Local government has been hit hard by the government’s austerity measures, having been subject to an estimated real-terms funding reduction of 37% since 2010.

The CCN argued that the increase in the precept will still leave county councils reducing their reserves and services next year due to their “disproportionate” council tax burden and the 93% drop in core grants they will receive by 2020.

The CCN’s submission welcomed the re-routing of the NHB as a “logical step” in tackling the social care crisis, with the government making changes such as the introduction of a 0.4% baseline for housing growth, but this reform to the NHB has not been universally received with the District Councils’ Network (DCN) saying last week that it would disproportionately damage district councils.

This controversy has led to the CCN proposing targeted transitional measures for upper-tier councils facing a further reduction in funding as a result of the changes.

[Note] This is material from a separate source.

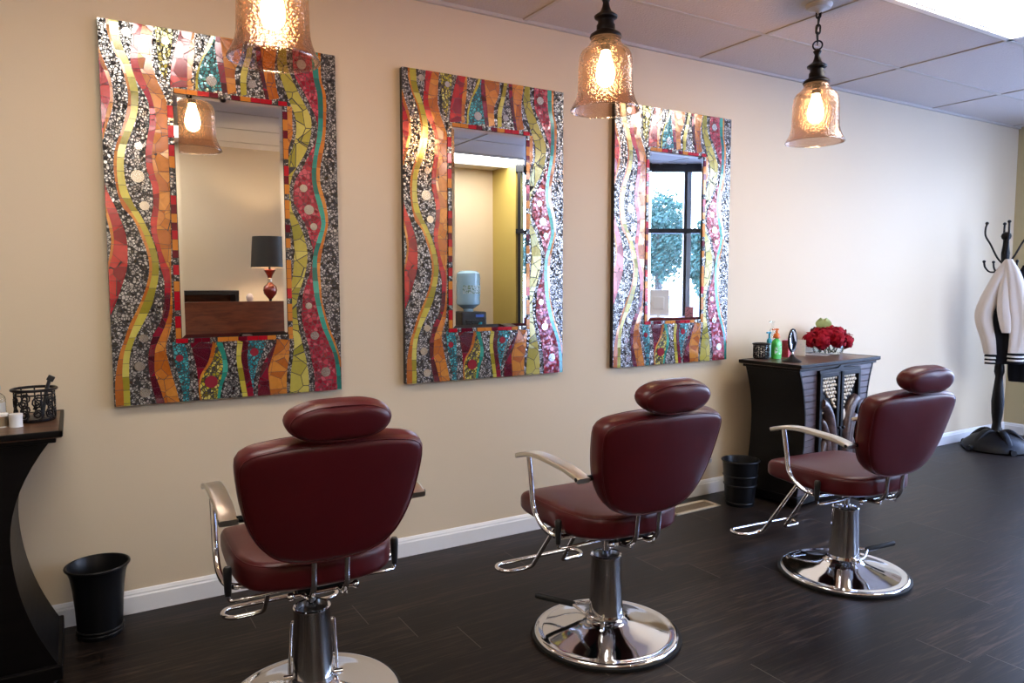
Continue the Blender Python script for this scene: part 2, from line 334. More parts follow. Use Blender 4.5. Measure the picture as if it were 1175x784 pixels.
FP = [(XL,0),(XL,YB),(SA[0],YB),SA,SB,(XR,0)]
def slab(name, poly, z0, z1, mat):
    return struct(MB().prism(poly, z0, z1, 'z').build(name, mat, smooth=False))
slab('floor', [(XL-.12,.12),(XL-.12,YB-.12),(SA[0]+.1,YB-.12),(SA[0]+.1,SA[1]-.05),(XR+.12,SB[1]-.05),(XR+.12,.12)], -.1, 0, M['floor'])
slab('ceiling', [(XL-.12,.12),(XL-.12,YB-.12),(SA[0]+.1,YB-.12),(SA[0]+.1,SA[1]-.05),(XR+.12,SB[1]-.05),(XR+.12,.12)], CEIL, CEIL+.1, M['ceiling'])
struct(MB().box(((XL+XR)/2, .06, CEIL/2), (XR-XL+.24, .12, CEIL)).build('wall_front', M['wall'], smooth=False))
struct(MB().box(((XL+SA[0])/2, YB-.06, CEIL/2), (SA[0]-XL+.24, .12, CEIL)).build('wall_back', M['wall'], smooth=False))
struct(MB().box((XL-.06, YB/2, CEIL/2), (.12, -YB, CEIL)).build('wall_left', M['wall'], smooth=False))
struct(MB().box((SA[0]+.05, (YB+SA[1])/2, CEIL/2), (.1, SA[1]-YB, CEIL)).build('wall_return', M['mustard'], smooth=False))
# right wall with a tall daylight window in it
WY0, WY1, WZ0, WZ1 = -2.20, -.52, .12, 2.52
b = MB()
b.box((XR+.06, WY1/2, CEIL/2), (.12, -WY1, CEIL)); b.box((XR+.06, (SB[1]+WY0)/2, CEIL/2), (.12, WY0-SB[1], CEIL))
b.box((XR+.06, (WY0+WY1)/2, WZ0/2), (.12, WY1-WY0, WZ0)); b.box((XR+.06, (WY0+WY1)/2, (WZ1+CEIL)/2), (.12, WY1-WY0, CEIL-WZ1))
struct(b.build('wall_right', M['endwall'], smooth=False))
M['alu'] = simple('dark_bronze_window_frame', (.03,.032,.038), .4, .6)
M['alu_pale'] = simple('pale_blue_window_mullion', (.30,.36,.44), .35, .3)
b = MB()
for y in (WY0+.03, (WY0+WY1)/2, WY1-.03): b.box((XR+.05, y, (WZ0+WZ1)/2), (.06, .05, WZ1-WZ0))
for z in (WZ0+.03, WZ1-.03): b.box((XR+.05, (WY0+WY1)/2, z), (.06, WY1-WY0, .05))
w2 = struct(b.build('window_2', M['alu'], smooth=False))
MB().box((XR+.055, (WY0+WY1)/2, (WZ0+WZ1)/2), (.006, WY1-WY0-.06, WZ1-WZ0-.06)).build('pane', M['window_glass'], w2, smooth=False)
# diagonal storefront
dvec = Vector((SB[0]-SA[0], SB[1]-SA[1], 0)); SL = dvec.length; ang = math.atan2(dvec.y, dvec.x)
w1 = empty('window_1', (SA[0], SA[1], 0), ang); struct(w1)
SILL = .20
b = MB()
b.box((SL/2, 0, SILL/2), (SL, .12, SILL)); b.build('sill_wall', M['mustard'], w1, smooth=False)
b = MB()
for s in (.04, .98, 1.905, SL-.04): b.box((s, 0, (SILL+2.60)/2), (.032, .05, 2.60-SILL))
for z, h in ((SILL+.03,.06),(1.90,.05),(2.60,.09)): b.box((SL/2, 0, z), (SL, .08, h))
b.build('frame', M['alu'], w1, smooth=False)
b = MB()
for s in (1.022, 1.948): b.box((s, .0, (SILL+2.56)/2), (.045, .04, 2.56-SILL))
b.build('mullion_cover', M['alu_pale'], w1, smooth=False)
for s0, s1 in ((.04,.98),(.98,1.905),(1.905,SL-.04)):
    for z0, z1 in ((SILL+.05,1.88),(1.92,2.56)):
        MB().box(((s0+s1)/2, 0, (z0+z1)/2), (s1-s0-.05, .006, z1-z0)).build('pane', M['window_glass'], w1, smooth=False)
# ceiling grid
b = MB(); gx0 = 2.0012-1.2181*3
for i in range(-1, 8):
    x = gx0+1.2181*i
    if XL < x < XR:
        y0 = YB if x < SA[0] else SA[1]+(x-SA[0])*dvec.y/dvec.x
        b.box((x, y0/2, CEIL-.002), (.022, -y0, .008))
for k in range(0, 8):
    y = -.487-.61*k
    if y > YB:
        x1 = XR if y > SB[1] else (SA[0]+(y-SA[1])*dvec.x/dvec.y if y > SA[1] else SA[0])
        b.box(((XL+x1)/2, y, CEIL-.002), (x1-XL, .022, .007))
M['tbar'] = simple('ceiling_grid_metal', (.50,.45,.39), .5)
struct(b.build('trim_1', M['tbar'], smooth=False))
struct(MB().box(((XL+XR)/2, -.009, CEIL-.008), (XR-XL, .018, .016)).build('trim_2', M['tbar'], smooth=False))
# baseboards
def bb(name, L, loc, rz):
    prof = [(0,0),(.016,0),(.016,.068),(.012,.074),(.012,.080),(.006,.090),(0,.0925)]
    o = MB().prism([(-p[0], p[1]) for p in prof], 0, L, 'x').build(name, M['white_paint'], smooth=False)
    o.location = loc; o.rotation_euler = (0,0,rz); return struct(o)
bb('baseboard_front', XR-XL, (XL,0,0), 0)
bb('baseboard_right', -SB[1], (XR,0,0), -PI/2)
bb('baseboard_back', SA[0]-XL, (SA[0],YB,0), PI)
bb('baseboard_left', -YB, (XL,YB,0), PI/2)

# ------------------------------------------------------------------ outside the storefront
M['ground'] = simple('pale_parking_ground', (.50,.52,.55), .9, var=.15, bscale=1.5)
og = MB().box((22, -14, -.16), (60, 60, .1)).build('ground_outside', M['ground'], smooth=False); struct(og)
M['bark'] = simple('tree_bark', (.10,.08,.07), .9)
M['leaf'] = simple('tree_leaves', (.050,.125,.095), .6, var=.5, bscale=3.)
def tree(x, y, h, r, seed, label):
    rnd = random.Random(seed)
    t = empty('street_tree', (x,y,-.11), 0, label, 'tree', 'trees outside the window')
    MB().tube(catmull([(0,0,0),(.05,.02,h*.25),(-.03,.05,h*.5),(0,0,h*.75)], 5), lambda q: .14*(1-.7*q), 8).build('trunk', M['bark'], t)
    b = MB()
    for k in range(5200):
        while True:
            p = Vector((rnd.uniform(-1,1), rnd.uniform(-1,1), rnd.uniform(-1,1)))
            if .35 < p.length < 1: break
        p = p*(.8+.35*noise.noise(p*2+Vector((seed,0,0))))
        c = Vector((p.x*r, p.y*r, h*.61+p.z*h*.40))
        a = Vector((rnd.uniform(-1,1), rnd.uniform(-1,1), rnd.uniform(-1,1))).normalized()
        u = a.orthogonal().normalized()*rnd.uniform(.05,.11); w = a.cross(u).normalized()*rnd.uniform(.03,.06)
        b.face([b.b.verts.new(c+q) for q in (-u, w, u, -w)])
    b.build('foliage', M['leaf'], t, smooth=False)
for i, (x, y, h, r, lb) in enumerate(((18.7,-17.5,4.9,1.50,'leafy green tree outside seen at the left of the far mirror glass'),
        (21.9,-20.9,5.6,1.3,'taller green tree outside standing farthest back beyond the window'),
        (16.9,-13.2,3.7,.80,'smaller green tree outside at the right of the far mirror glass'),
        (15.0,-20.2,5.2,1.5,'green tree outside furthest left beyond the picket fence'),
        (21.6,-11.9,4.9,1.5,'green tree outside furthest right by the end of the picket fence'))):
    tree(x, y, h, r, i+3, lb)
fn = empty('picket_fence', (13.7,-17.5,-.11), math.atan2(.515,.857), 'pale picket fence outside across the parking ground', 'fence')
M['fence'] = simple('pale_fence_paint', (.55,.60,.64), .7)
b = MB()
for k in range(95):
    x = k*.105
    b.prism([(x-.035,0),(x+.035,0),(x+.035,.98),(x,1.07),(x-.035,.98)], -.012, .012)
b.build('picket_panel', M['fence'], fn, smooth=False)['kind'] = 'stuff'
for z in (.3,.8): MB().box((4.95,.03,z),(10,.03,.08)).build('rail', M['fence'], fn, smooth=False)

# ------------------------------------------------------------------ lights of the place
def troffer(cx, cy, label):
    t = empty('ceiling_light', (cx, cy, CEIL), 0, label, 'light', 'fluorescent ceiling lights')
    w, d = 1.196, .588
    b = MB()
    for s in (-1,1):
        b.box((s*(w/2-.015), 0, -.006), (.03, d, .014)); b.box((0, s*(d/2-.015), -.006), (w, .03, .014))
        b.box((0, s*(d/2-.045), -.003), (w-.06, .012, .010))
    b.build('frame', M['white_paint'], t, smooth=False)
    MB().box((0,0,-.002),(w-.06,d-.06,.004)).build('diffuser', M['fluoro'], t, smooth=False)
M['fluoro'] = emis('fluorescent_diffuser', (1.0,.95,.88), FLUO)
troffer(gx0+1.2181*4.5, -.487-.61*1.5, 'fluorescent ceiling light panel at top right, above the chair by the cabinet')
troffer(gx0+1.2181*1.5, -.487-.61*1.5, 'fluorescent ceiling light panel above the nearest mirror, out of view overhead')
troffer(gx0+1.2181*1.5, -.487-.61*5.5, 'fluorescent ceiling light panel reflected at the left edge of the nearest mirror glass')
troffer(gx0+1.2181*4.5, -.487-.61*5.5, 'fluorescent ceiling light panel reflected as a band in the middle mirror glass')

def pendant_parts():
    t = empty('pendant_lamp', (0,0,0))
    prof = [(.134,0),(.1345,.005),(.130,.016),(.122,.031),(.1145,.050),(.1095,.072),(.1075,.10),(.1068,.15),(.1055,.190),(.101,.212),(.092,.228),(.078,.238),(.0735,.241),(.0715,.246),(.0655,.252),(.060,.262),(.056,.272),(.051,.288)]
    outer = prof; inner = [(r-.0035, z+.001) for r, z in reversed(prof)]
    g = MB(); g.lathe(outer+inner, seg=48, cap0=False, cap1=False)
    g.build('glass_shade', M['seeded_glass'], t)
    rim = MB(); rim.tube([(.1335*math.cos(a*PI/24), .1335*math.sin(a*PI/24), .002) for a in range(48)], .0035, 8, True)
    rim.build('shade_rim', M['clear_glass'], t)
    h = MB(); h.lathe([(.060,.276),(.063,.281),(.060,.290),(.045,.300),(.036,.306),(.036,.326),(.031,.332),(.031,.345),(.044,.353),(.046,.360),(.036,.368),(.022,.378),(.015,.395),(.012,.412),(.017,.422),(.020,.428),(.012,.436),(.006,.440)], seg=28)
    h.build('socket_cap', M['iron'], t)
    # ring, chain, canopy
    zr = .457
    r = MB(); r.tube([(.021*math.cos(a*PI/12), 0, zr+.021*math.sin(a*PI/12)) for a in range(24)], .004, 8, True); r.build('hanging_ring', M['iron'], t)
    ztop = CEIL-PZ; z = zr+.020; k = 0; c = MB()
    while z < ztop-.045:
        pts = []
        for a in range(20):
            an = 2*PI*a/20; lx = .0095*math.cos(an); lz = .0135*math.sin(an)+(.009 if math.sin(an) > 0 else -.009)
            pts.append(((lx, 0, z+.0175+lz) if k % 2 else (0, lx, z+.0175+lz)))
        c.tube(pts, 0.0042, 6, True); z += .0365; k += 1
    c.tube(catmull([(0,0,zr),(.006,.004,zr+.06),(-.005,.003,zr+.12),(0,0,ztop-.02)], 6), .0028, 6)
    c.build('chain', M['iron'], t)
    cn = MB(); cn.lathe([(.060,ztop-.0005),(.062,ztop-.008),(.052,ztop-.022),(.020,ztop-.030),(.008,ztop-.042)], seg=28)
    cn.build('ceiling_canopy', M['ceil_white'], t)
    bu = MB(); bu.lathe([(.003,.092),(.018,.096),(.030,.108),(.036,.128),(.036,.150),(.030,.180),(.021,.208),(.016,.232)], seg=24)
    bu.build('bulb', M['bulb'], t)
    so = MB(); so.lathe([(.0155,.228),(.020,.232),(.020,.282)], seg=20); so.build('lamp_socket', M['iron'], t)
    return t
PZ = 1.993
M['ceil_white'] = simple('canopy_white_paint', (.62,.60,.56), .5)
M['bulb'] = emis('warm_bulb_glass', (1.0,.73,.37), BULB)
p0 = pendant_parts()
for i, (x, lb) in enumerate(((.553,'amber glass bell pendant lamp before the nearest mirror, cut by the photo top'),
                             (1.822,'amber glass bell pendant lamp between the middle and far mirrors'),
                             (3.100,'amber glass bell pendant lamp furthest right, with its whole chain in view'))):
    p = p0 if i == 0 else copy_tree(p0)
    p.location = (x, -.90, PZ); p.rotation_euler = (0,0,i*1.1)
    tag(p, lb, 'lamp', 'bell pendant lamps')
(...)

According to the CCN, over half of the country’s population over 65 live in counties, with the figure set to grow faster than other areas by an average of 2% every year up to 2020. However, counties receive the lowest per head funding for elderly people.

The CCN has called for the government to speed up its needs-based review of how local authorities are funded, saying bringing the timetable forward would “go a long way to ensuring that social care is sustainable” and help county councils address the problems around them.

“Empowered county authorities must play a key part in fixing the social care funding crisis,” Cllr Carter said. “They must be trusted to lead the integration drive, and government must build upon counties’ expertise, financial prudence, and size to deliver fundamental reform as part of a long-term solution.”